Shakespeare and Chekhov in Production and Reception: Theatrical Events and Their Audiences
ISBN: 9781587296000
Platform/Publisher: JSTOR / University of Iowa Press
Digital rights: Users: unlimited; Printing: chapter; Download: chapter



With a focus on the canonical institutions of Shakespeare and Chekhov, John Tulloch brings together for the first time new concepts of "the theatrical event" with live audience analysis. Using mainstream theatre productions from across the globe that were highly successful according to both critics and audiences, this book of case studies--ethnographies of production and reception--offers a combined cultural and media studies approach to analyzing theatre history, production, and audience.

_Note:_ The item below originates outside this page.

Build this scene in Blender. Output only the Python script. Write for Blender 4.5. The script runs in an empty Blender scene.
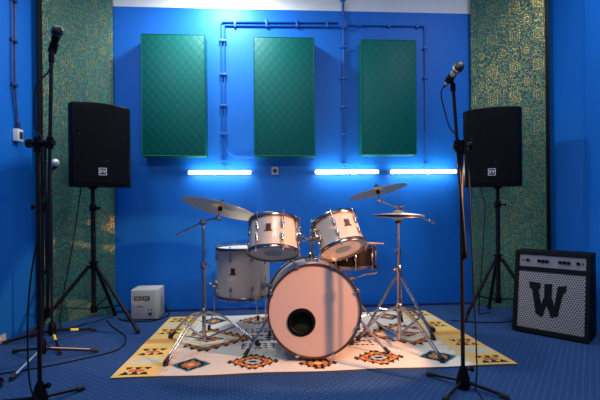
import bpy, bmesh, math, random
from mathutils import Vector, Matrix

random.seed(7)
SC = bpy.context.scene
COL = SC.collection
R_ = math.radians
PI = math.pi

# ------------------------------------------------------------------ materials
def mat(name, col, rough=0.5, metal=0.0, spec=0.5, coat=0.0, emit=None, estr=0.0):
    m = bpy.data.materials.new(name)
    m.use_nodes = True
    b = m.node_tree.nodes['Principled BSDF']
    b.inputs['Base Color'].default_value = (col[0], col[1], col[2], 1)
    b.inputs['Roughness'].default_value = rough
    b.inputs['Metallic'].default_value = metal
    b.inputs['Specular IOR Level'].default_value = spec
    b.inputs['Coat Weight'].default_value = coat
    if emit:
        b.inputs['Emission Color'].default_value = (emit[0], emit[1], emit[2], 1)
        b.inputs['Emission Strength'].default_value = estr
    return m

class NT:
    """small node-building helper"""
    def __init__(self, m):
        self.m = m; self.t = m.node_tree; self.b = self.t.nodes['Principled BSDF']
    def n(self, typ, **kw):
        nd = self.t.nodes.new(typ)
        for k, v in kw.items(): setattr(nd, k, v)
        return nd
    def link(self, a, b): self.t.links.new(a, b)
    def val(self, sock, v):
        if isinstance(v, (int, float)): sock.default_value = v
        elif isinstance(v, tuple): sock.default_value = v
        else: self.link(v, sock)
    def math(self, op, a, b=0.0, c=None):
        nd = self.n('ShaderNodeMath', operation=op)
        self.val(nd.inputs[0], a); self.val(nd.inputs[1], b)
        if c is not None: self.val(nd.inputs[2], c)
        return nd.outputs[0]
    def mix(self, f, a, b):
        nd = self.n('ShaderNodeMix', data_type='RGBA')
        self.val(nd.inputs['Factor'], f)
        self.val(nd.inputs[6], a); self.val(nd.inputs[7], b)
        return nd.outputs[2]
    def coord(self, out='Object'):
        return self.n('ShaderNodeTexCoord').outputs[out]
    def noise(self, vec, scale, detail=2.0, rough=0.5):
        nd = self.n('ShaderNodeTexNoise')
        nd.inputs['Scale'].default_value = scale; nd.inputs['Detail'].default_value = detail
        nd.inputs['Roughness'].default_value = rough
        self.link(vec, nd.inputs['Vector'])
        return nd
    def ramp(self, f, stops, interp='LINEAR'):
        nd = self.n('ShaderNodeValToRGB'); cr = nd.color_ramp; cr.interpolation = interp
        while len(cr.elements) < len(stops): cr.elements.new(0.5)
        for e, (p, c) in zip(cr.elements, stops):
            e.position = p; e.color = (c[0], c[1], c[2], 1)
        self.link(f, nd.inputs[0])
        return nd.outputs[0]
    def bump(self, h, strength=0.3, dist=0.01):
        nd = self.n('ShaderNodeBump')
        nd.inputs['Strength'].default_value = strength; nd.inputs['Distance'].default_value = dist
        self.link(h, nd.inputs['Height']); self.link(nd.outputs[0], self.b.inputs['Normal'])

def painted(name, col, rough=0.55, amount=0.12, scale=3.0, spec=0.3):
    m = mat(name, col, rough, spec=spec); t = NT(m); c = t.coord()
    f = t.noise(c, scale, 4).outputs['Fac']
    lo = tuple(x * (1 - amount) for x in col) + (1,); hi = tuple(min(1, x * (1 + amount)) for x in col) + (1,)
    t.link(t.mix(f, lo, hi), t.b.inputs['Base Color'])
    t.bump(t.noise(c, 90, 3).outputs['Fac'], 0.12, 0.004)
    return m

BLUE = (0.004, 0.145, 0.58)
M_wall = painted('blue_wall_paint', BLUE, 0.5, 0.07, 1.6)
M_white = painted('white_plaster', (0.78, 0.78, 0.76), 0.8, 0.05)
M_ceil = painted('ceiling_paint', (0.75, 0.75, 0.74), 0.9, 0.04)
M_pipe = mat('blue_painted_conduit', (0.008, 0.115, 0.46), 0.35)
M_base = mat('grey_skirting', (0.42, 0.45, 0.48), 0.5)
M_trim = mat('dark_blue_skirting', (0.01, 0.03, 0.13), 0.5)
M_black = mat('black_plastic', (0.003, 0.0038, 0.0055), 0.4, spec=0.08)
M_blackmetal = mat('black_painted_metal', (0.005, 0.005, 0.0065), 0.36, spec=0.22)
M_rubber = mat('black_rubber', (0.010, 0.010, 0.011), 0.7)
M_cable = mat('black_cable', (0.006, 0.006, 0.008), 0.6, spec=0.12)
M_chrome = mat('chrome', (0.50, 0.48, 0.46), 0.22, 1.0)
M_hoop = mat('aged_steel_hoop', (0.30, 0.27, 0.25), 0.24, 1.0)
M_dullchrome = mat('worn_chrome', (0.55, 0.53, 0.50), 0.3, 1.0)
M_shell = mat('ivory_drum_wrap', (0.58, 0.50, 0.41), 0.36, coat=0.2)
M_head = mat('white_drum_head', (0.78, 0.74, 0.70), 0.45)
M_bass = mat('pinkish_bass_head', (0.52, 0.41, 0.37), 0.5)
M_headgrey = mat('clear_coated_head', (0.62, 0.62, 0.58), 0.4)
M_dot = mat('blue_grey_head_dot', (0.22, 0.33, 0.38), 0.4)
M_hoopwood = mat('dark_red_brown_hoop', (0.055, 0.022, 0.018), 0.3, coat=0.4)
M_blackshell = mat('black_drum_shell', (0.006, 0.006, 0.007), 0.4, spec=0.12)
M_badge = mat('dark_red_badge', (0.10, 0.010, 0.014), 0.4)
M_badgeink = mat('black_badge_ink', (0.012, 0.008, 0.010), 0.4)
M_stick = mat('hickory', (0.60, 0.42, 0.24), 0.45)
M_box = painted('warm_grey_enamel', (0.50, 0.47, 0.43), 0.45, 0.05, 12)
M_darkgrey = mat('dark_grey_plastic', (0.035, 0.035, 0.04), 0.4)
M_dial = mat('meter_dial', (0.22, 0.22, 0.20), 0.4)
M_whiteplastic = mat('white_plastic', (0.72, 0.72, 0.70), 0.4)
M_logo = mat('silver_logo', (0.62, 0.64, 0.66), 0.35)
M_alu = mat('brushed_aluminium', (0.26, 0.27, 0.28), 0.4, 0.6)
M_tolex = mat('black_tolex', (0.004, 0.005, 0.007), 0.6, spec=0.10)
M_yellow = mat('yellow_tape', (0.75, 0.62, 0.05), 0.5)
M_pinkglint = mat('pink_glint', (0.40, 0.24, 0.20), 0.5)  # painted reflection, laid as a pink strip along a stand leg
M_tube = mat('lit_tube_diffuser', (0.9, 0.9, 0.9), 0.4, emit=(1.0, 0.98, 0.96), estr=26.0)
M_tape = mat('silver_leg', (0.45, 0.47, 0.50), 0.3, 0.9)
M_micgrille = mat('steel_mesh_grille', (0.10, 0.085, 0.08), 0.35, 0.9)
M_micpale = mat('pale_steel_mesh', (0.55, 0.52, 0.54), 0.45, 0.6)
M_micgrilledark = mat('dark_mesh_grille', (0.03, 0.03, 0.032), 0.45, 0.5)
M_micbody = mat('silver_grey_mic_body', (0.40, 0.44, 0.43), 0.35, 0.4)
M_dirt = mat('drum_inside', (0.05, 0.04, 0.03), 0.8)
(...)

Tulloch positions these concepts and methodologies within a broader current theatrical debate between postmodernity and risk modernity. He also describes the continuing history of Shakespeare and Chekhov as a series of stories "currently and locally told" in the context of a blurring of academic genres that frames the two writers. Drawn from research conducted over nearly a decade in Australia, Britain, and the U.S., Shakespeare and Chekhov in Production and Reception will be of interest to students and scholars of theatre studies, media studies, and audience research.


John Tulloch is research professor in sociology and communications at Brunel University, England. Previously he directed the Centre for Cultural Research into Risk at Charles University, New South Wales, and was professor of media communication at Cardiff University, Wales. He has published extensively in film, television, and theatre research.